Sir George Grey being gone—having no presentiment that, as "Fighting Governor," he was to return to his ancient battlefields,—the honour of opening the first session of the General Assembly fell to Lieutenant-Colonel Wynyard, who had assumed the administration of the Government. Auckland was, of course, the place of meeting; and there New Zealand's first Parliament assembled for the first time on the 27th of May, 1854, just fifty-four years ago. The second Parliament met in April, 1856, after the new Governor, Colonel Thomas Gore Browne, C.B., had assumed office.
The early months of Colonel Wynyard's administration were marked by a sad calamity. Measles broke out at the Bay of Islands and, finding virgin soil, spread, like a rank weed, from end to end of the land. Four thousand Maori died before the epidemic was stamped out, among them old Kawiti, at the age of eighty-four. He had fought more than one good fight against the British leaders; but this time there came a captain he could not defeat, so he drew his mat across his face and slept with his fathers.
As this is not a political history, it is unnecessary to deal with the struggles of the first Parliament to shape itself and to bring about responsible government.
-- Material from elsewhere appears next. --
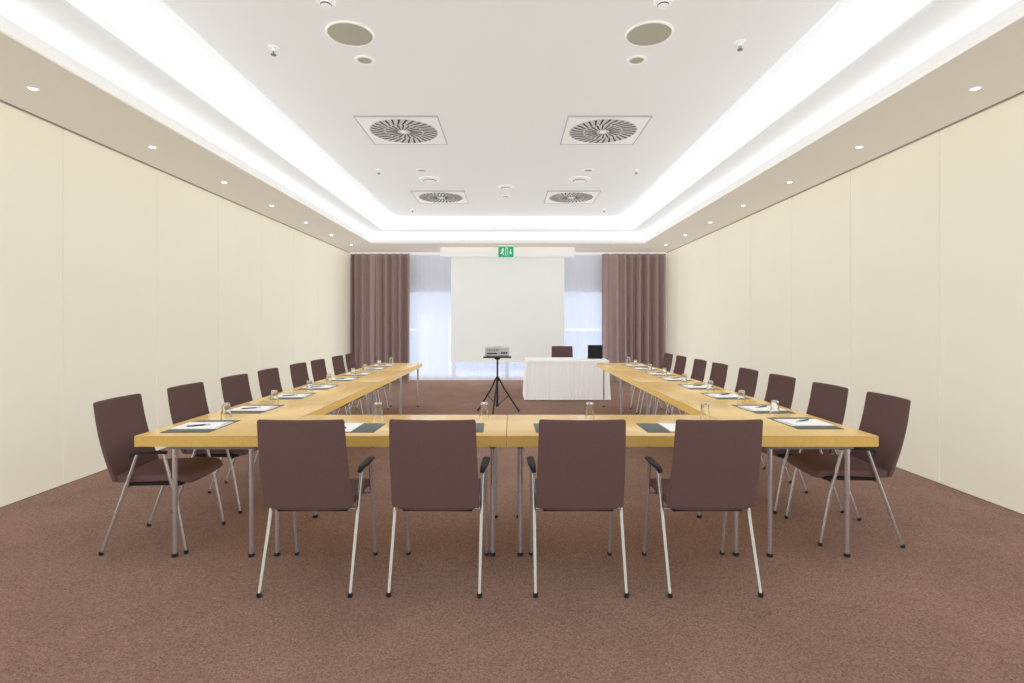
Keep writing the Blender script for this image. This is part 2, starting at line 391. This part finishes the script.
for lb,x,y in (('nearest small ceiling sprinkler head right of the speaker',1.76,4.15),
  ('second small ceiling sprinkler head on the left, beside near diffuser',-1.86,7.6),('second small ceiling sprinkler head on the right, beside near diffuser',1.76,7.6),
  ('farthest small ceiling sprinkler head on the left',-1.86,10.2),('farthest small ceiling sprinkler head on the right',1.76,10.2)):
    dup(p0,lb,(x,y,PZ))
detector('small white detector at the top edge on the left',(-1.24,3.62,PZ),.06)
detector('small white detector at the top edge on the right',(1.02,3.62,PZ),.06)
def spot(label,loc,g):
    t=thing('spotlight',label,'ceiling light',loc,0,g)
    b=B(); lathe(b,[(.024,-.002),(.026,-.007),(.036,-.005),(.040,0)],28); obj('rim',b,M['fixture'],t)
    b=B(); lathe(b,[(0,-.006),(.024,-.004),(.024,-.001)],24); obj('lamp_lens',b,M['lampglow'],t); return t
q0=None
for side,x in (('left',-3.46),('right',3.36)):
    for k in range(7):
        lb='%s small recessed spotlight in the %s lowered ceiling border'%(ORD[k],side)
        loc=(x,3.91+1.3*k,HS)
        if q0 is None: q0=spot(lb,loc,'small recessed spotlights along the ceiling borders')
        else: dup(q0,lb,loc)

# ------------------------------------------------------------ tables
TL,TW,TH=1.4875,.755,.74
def make_table(label,loc,rz,lx,ly0,ly1):
    t=thing('conference_table',label,'table',loc,rz,'beech conference tables set in a U')
    b=B(); g=.0015
    box(b,g,TL-g,g,TW-g,TH-.008,TH,bev=.002); obj('tabletop',b,M['wood'],t)
    b=B(); ring(b,g,TL-g,g,TW-g,.03,TL-.03,.03,TW-.03,TH-.065,TH-.008)
    obj('edge_band',b,M['woodedge'],t,smooth=False)
    b=B(); box(b,.03,TL-.03,.03,TW-.03,TH-.045,TH-.0082); obj('underside',b,M['woodedge'],t,smooth=False)
    for ex in (lx,TL-lx):
        for y in (ly0,ly1):
            b=B(); tube(b,[(ex,y,.012),(ex,y,TH-.045)],.0145,14); l=obj('leg',b,M['chrome'],t)
            b=B(); lathe(b,[(0,0),(.018,0),(.019,.012),(.0155,.02),(0,.02)],16,ex,y); obj('foot',b,M['black'],l)
        b=B(); box(b,ex-.018,ex+.018,ly0-.03,ly1+.03,TH-.085,TH-.045,bev=.003); obj('leg_bracket',b,M['bracket'],t)
    ym=(ly0+ly1)/2
    b=B(); tube(b,[(lx,ym,TH-.075),(lx+.28,ym,TH-.05)],.006,8); obj('folding_stay',b,M['bracket'],t)
    b=B(); tube(b,[(TL-lx,ym,TH-.075),(TL-lx-.28,ym,TH-.05)],.006,8); obj('folding_stay',b,M['bracket'],t)
    return t
Y0=3.25; XA=-1.515; XM=XA+TL; XB=XM+TL
f0=make_table('front beech table behind the two left centre chairs',(XA,Y0,0),0,.085,.05,TW-.06)
dup(f0,'front beech table behind the two right centre chairs',(XM,Y0,0))
c0=None
for k in range(4):
    lb='%s beech table of the left row, running toward the windows'%ORD[k]
    if c0 is None: c0=make_table(lb,(XA,Y0+k*TL,0),PI/2,.036,.065,TW-.225)
    else: dup(c0,lb,(XA,Y0+k*TL,0))
c0=None
for k in range(4):
    lb='%s beech table of the right row, running toward the windows'%ORD[k]
    if c0 is None: c0=make_table(lb,(XB,Y0+(k+1)*TL,0),-PI/2,.036,.115,TW-.17)
    else: dup(c0,lb,(XB,Y0+(k+1)*TL,0))

# ------------------------------------------------------------ chair
def make_chair(label,loc,rz,g):
    t=thing('conference_chair',label,'chair',loc,rz,g)
    loops=[]; N=26
    for i in range(N+1):
        v=i/N; s=.5-.5*math.cos(PI*v)
        z=.44+.49*s; y=-.212-.123*s-.018*math.sin(PI*s)
        hw=.233-.013*s; th=.0135
        rv=.024
        for e in (s,1-s):
            if e<rv: q=1-e/rv; f=math.sqrt(max(0,1-q*q)); hw-=.011*(1-f); th*=.3+.7*f
        loops.append([(a,y+c+.032*(a/.24)**2,z) for a,c in sell(hw,th,9,48)])
    b=B(); loft(b,loops); obj('backrest',b,M['fabric'],t,ang=60)
    loops=[]; N=22
    for i in range(N+1):
        s=.5-.5*math.cos(PI*i/N)
        y=-.20+.465*s; hw=.215+.006*s; th=.028; z=.457+.012*s-.03*max(0,(s-.75)/.25)**2
        for e,rv in ((s,.06),(1-s,.09)):
            if e<rv: q=1-e/rv; f=math.sqrt(max(0,1-q*q)); hw-=.025*(1-f); th*=.2+.8*f
        loops.append([(a,y,z+c-.010*math.cos(a/.24*1.4)) for a,c in sell(hw,th,6,44)])
    b=B(); loft(b,loops); obj('seat',b,M['fabric'],t,ang=60)
    b=B(); box(b,-.19,.19,-.15,.2,.405,.427,bev=.006); obj('seat_pan',b,M['black'],t)
    for s in (-1,1):
        b=B(); tube(b,[(s*.236,-.255,.012),(s*.236,-.135,.34),(s*.240,-.040,.616)],.0105,12); l=obj('leg',b,M['chrome'],t)
        b=B(); lathe(b,[(0,0),(.012,0),(.0135,.008),(.0125,.022),(0,.022)],14,s*.236,-.2565); obj('foot_glide',b,M['black'],l)
        b=B(); tube(b,[(s*.240,.25,.012),(s*.238,.19,.33),(s*.242,.115,.618)],.0105,12); l=obj('leg',b,M['chrome'],t)
        b=B(); lathe(b,[(0,0),(.012,0),(.0135,.008),(.0125,.022),(0,.022)],14,s*.240,.2515); obj('foot_glide',b,M['black'],l)
        path=smooth_path([(s*.236,-.085,.600),(s*.240,-.062,.617),(s*.245,-.02,.624),(s*.248,.04,.626),(s*.248,.10,.627),(s*.246,.140,.624)],5)
        loops=[]
        n=len(path)
        for i,p in enumerate(path):
            d=(path[min(i+1,n-1)]-path[max(i-1,0)]).normalized(); a=d.cross(Vector((0,0,1))).normalized(); u=a.cross(d)
            tt=i/(n-1); w=.011+.011*min(1,max(0,tt/.4)); 
            if tt>.88: w*=math.sqrt(max(.1,1-((tt-.88)/.125)**2))
            loops.append([tuple(p+a*q+u*r) for q,r in sell(w,.009,3,16)])
        b=B(); loft(b,loops); obj('armrest',b,M['black'],t,ang=60)
    b=B(); tube(b,[(-.237,-.108,.41),(.237,-.108,.41)],.009,10); obj('crossbar',b,M['chrome'],t)
    b=B(); tube(b,[(-.239,.172,.40),(.239,.172,.40)],.009,10); obj('crossbar',b,M['chrome'],t)
    return t
gF='brown chairs along the front table'; gL='brown chairs along the left table row'; gR='brown chairs along the right table row'
names=['leftmost of four brown upholstered chairs with backs toward the viewer','second from left of four brown chairs with backs toward the viewer',
 'third from left of four brown chairs with backs toward the viewer','rightmost of four brown upholstered chairs with backs toward the viewer']
fx=[-1.07,-.394,.363,1.057]
ch0=make_chair(names[0],(fx[0],3.055,0),0,gF)
for i in (1,2,3): dup(ch0,names[i],(fx[i],3.055,0),[0,-.02,.0,.01][i])
LY=[3.555,4.27,5.02,5.72,6.52,7.18,8.0,8.62]
RY=[3.665,4.27,5.02,5.74,6.52,7.2,8.0,8.65]
for k,y in enumerate(LY):
    c=dup(ch0,'%s brown chair on the outer side of the left table row'%ORD[k],(-2.265,y,0),-PI/2+(.05 if k==0 else random.uniform(-.03,.03))); c['group']=gL
for k,y in enumerate(RY):
    c=dup(ch0,'%s brown chair on the outer side of the right table row'%ORD[k],(2.235 if k==0 else 2.215,y,0),PI/2+(-.06 if k==0 else random.uniform(-.03,.03))); c['group']=gR
c=dup(ch0,'brown chair facing the viewer behind the white draped table',(1.08,11.12,0),PI); del c['group']

# ------------------------------------------------------------ place settings
def make_pad(label,loc,rz,g):
    b=B(); box(b,-.21,.21,-.15,.15,0,.003,bev=.001); o=obj('desk_pad',b,M['pad'],loc=loc,rot=(0,0,rz)); return tag(o,label,'desk pad',g)
def make_note(label,loc,rz,g):
    t=thing('notepad',label,'notepad',loc,rz,g)
    b=B(); box(b,-.115,.115,-.145,.145,0,.005,bev=.0006); obj('paper_block',b,M['paper'],t)
    b=B(); box(b,-.09,.0,.115,.125,.005,.0054); box(b,-.105,.105,.131,.14,.005,.0056); obj('printed_header',b,M['ink'],t,smooth=False); return t
def make_pen(label,loc,rz,g):
    t=thing('pen',label,'pen',loc,rz,g)
    b=B(); tube(b,[(0,-.07,.005),(0,-.062,.005),(0,.04,.005)],.004,10,radii=[.001,.004,.0045]); obj('barrel',b,M['black'],t)
    b=B(); tube(b,[(0,.04,.005),(0,.068,.005)],.0046,10); box(b,.0035,.0055,.03,.066,.004,.0065); obj('clip',b,M['chrome'],t); return t
def make_glass(label,loc,g):
    b=B(); lathe(b,[(0,.116),(.0225,.116),(.026,.112),(.029,.06),(.036,.0),(.0325,0),(.0255,.06),(.0215,.102),(0,.104)],28)
    o=obj('drinking_glass',b,M['glass'],loc=loc); return tag(o,label,'glass',g)
P={'pad':None,'note':None,'pen':None,'glass':None}
def put(key,fn,label,loc,rz,g):
    if P[key] is None:
        P[key]=fn(label,loc,g) if key=='glass' else fn(label,loc,rz,g)
    else:
        o=dup(P[key],label,loc,rz); o['group']=g
def setting(where,x,y,rz,glass,ps=0):
    fwd=Vector((-math.sin(rz),math.cos(rz))); rt=Vector((math.cos(rz),math.sin(rz)))
    put('pad',make_pad,'grey green desk pad '+where,(x,y,TH),rz,'desk pads on the U of tables')
    q=Vector((x,y))+rt*ps
    put('note',make_note,'white notepad on the desk pad '+where,(q.x,q.y,TH+.003),rz,'notepads on the desk pads')
    q2=q+rt*(.03)-fwd*.01
    put('pen',make_pen,'black pen on the notepad '+where,(q2.x,q2.y,TH+.008),rz+.5,'pens on the notepads')
    put('glass',make_glass,'upturned clear drinking glass at the place '+where,(*glass,TH),0,'upturned drinking glasses')
fw=['before leftmost front chair','before second front chair from left','before third front chair from left','before rightmost front chair']
gx=[-.945,-.19,.56,1.38]
for i in range(4): setting(fw[i],[-1.06,-.386,.363,1.057][i],3.50,random.uniform(-.03,.03),(gx[i],3.84),[-.05,-.05,.05,.05][i])
for k,y in enumerate(LY):
    setting('before %s chair of left row'%ORD[k],-2.03,y,-PI/2+random.uniform(-.05,.05),(-1.99+random.uniform(-.03,.03),y+.25))
for k,y in enumerate(RY):
    setting('before %s chair of right row'%ORD[k],1.985,y,PI/2+random.uniform(-.05,.05),(1.93+random.uniform(-.03,.03),y+.26))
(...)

But it is well to remember that New Zealand was now subdivided into six Provinces, each empowered to manage its internal affairs; and also that there were men who from the first saw danger in this splitting up of interests, and did not hesitate to declare that there must be one Central Government, and one only. Otherwise, they insisted, there must be inevitably developed a number of small republics, each jealous of its own privileges, yet envious of its neighbours' success; each desiring the advantage of itself, all careless of the general good.
It was union, not separation, which all true men desired—a union which, while it left a man free to indulge in honest pride that his fate had made him a Wellingtonian, an Aucklander, a Cantuarian, or what not, should compel him to the larger boast, "I am a New Zealander!"